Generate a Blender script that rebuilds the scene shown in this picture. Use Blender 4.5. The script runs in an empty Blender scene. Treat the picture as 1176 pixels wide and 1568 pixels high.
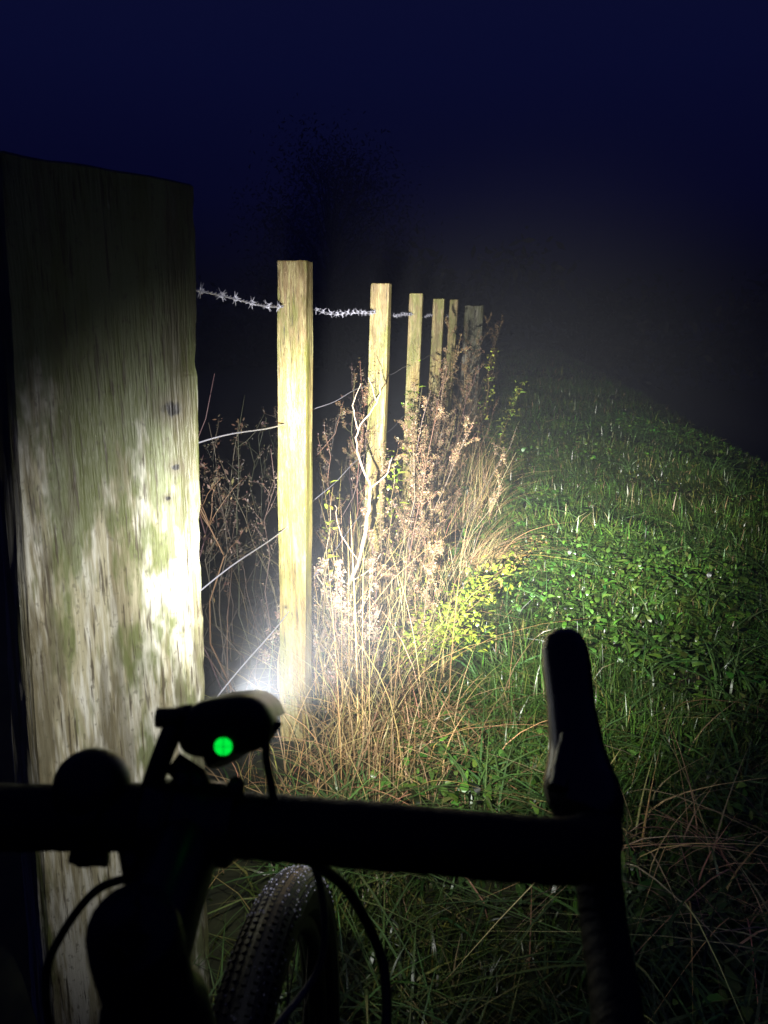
import bpy, math, random
import numpy as np
from mathutils import Vector, noise, Matrix
random.seed(7); rng=np.random.default_rng(7)
scene=bpy.context.scene
scene.view_settings.view_transform='Standard'; scene.view_settings.look='None'
scene.view_settings.exposure=0; scene.view_settings.gamma=1

# ------------------------------------------------------------ helpers
class MB:
    def __init__(s): s.v=[];s.f=[];s.c=[];s.n=0
    def add(s,v,f,c):
        v=np.asarray(v,float).reshape(-1,3); f=np.asarray(f,int).reshape(-1,4)
        c=np.asarray(c,float)
        if c.ndim==1: c=np.tile(c,(len(v),1))
        s.v.append(v); s.f.append(f+s.n); s.c.append(c); s.n+=len(v)
    def obj(s,name,mat,smooth=True):
        v=np.concatenate(s.v);f=np.concatenate(s.f);c=np.concatenate(s.c)
        me=bpy.data.meshes.new(name)
        me.vertices.add(len(v)); me.vertices.foreach_set('co',v.astype(np.float32).ravel())
        me.loops.add(len(f)*4); me.loops.foreach_set('vertex_index',f.astype(np.int32).ravel())
        me.polygons.add(len(f))
        me.polygons.foreach_set('loop_start',np.arange(0,len(f)*4,4,dtype=np.int32))
        me.polygons.foreach_set('loop_total',np.full(len(f),4,dtype=np.int32))
        me.polygons.foreach_set('use_smooth',np.full(len(f),smooth))
        at=me.color_attributes.new('Col','FLOAT_COLOR','POINT')
        cc=np.ones((len(v),4),np.float32); cc[:,:3]=c
        at.data.foreach_set('color',cc.ravel())
        me.update(calc_edges=True); me.validate()
        o=bpy.data.objects.new(name,me); scene.collection.objects.link(o)
        me.materials.append(mat); return o

def tube(mb,pts,rad,col=(0,0,0),sides=6,cap=True):
    pts=[Vector(p) for p in pts]; n=len(pts)
    if not hasattr(rad,'__len__'): rad=[rad]*n
    vs=[];prev=None
    for i,p in enumerate(pts):
        t=(pts[min(i+1,n-1)]-pts[max(i-1,0)])
        if t.length<1e-9: t=Vector((0,0,1))
        t.normalize()
        if prev is None:
            a=Vector((0,0,1)) if abs(t.z)<.9 else Vector((1,0,0))
            u=t.cross(a).normalized()
        else:
            u=prev-t*prev.dot(t)
            u=u.normalized() if u.length>1e-6 else t.orthogonal().normalized()
        prev=u; w=t.cross(u)
        for k in range(sides):
            an=2*math.pi*k/sides
            vs.append(p+(u*math.cos(an)+w*math.sin(an))*rad[i])
    fs=[]
    for i in range(n-1):
        for k in range(sides):
            a=i*sides+k;b=i*sides+(k+1)%sides
            fs.append((a,b,b+sides,a+sides))
    if cap:
        c0=len(vs); vs.append(pts[0]); vs.append(pts[-1])
        for k in range(0,sides,2):
            fs.append((c0,(k+2)%sides,(k+1)%sides,k))
            o=(n-1)*sides; fs.append((c0+1,o+k,o+(k+1)%sides,o+(k+2)%sides))
    mb.add([tuple(v) for v in vs],fs,col)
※
### Do this
Return every line above in which the string "scene" occurs.

### Answer to this task
Generate a Blender script that rebuilds the scene shown in this picture. Use Blender 4.5. The script runs in an empty Blender scene. Treat the picture as 1176 pixels wide and 1568 pixels high.
scene=bpy.context.scene
scene.view_settings.view_transform='Standard'; scene.view_settings.look='None'
scene.view_settings.exposure=0; scene.view_settings.gamma=1
        o=bpy.data.objects.new(name,me); scene.collection.objects.link(o)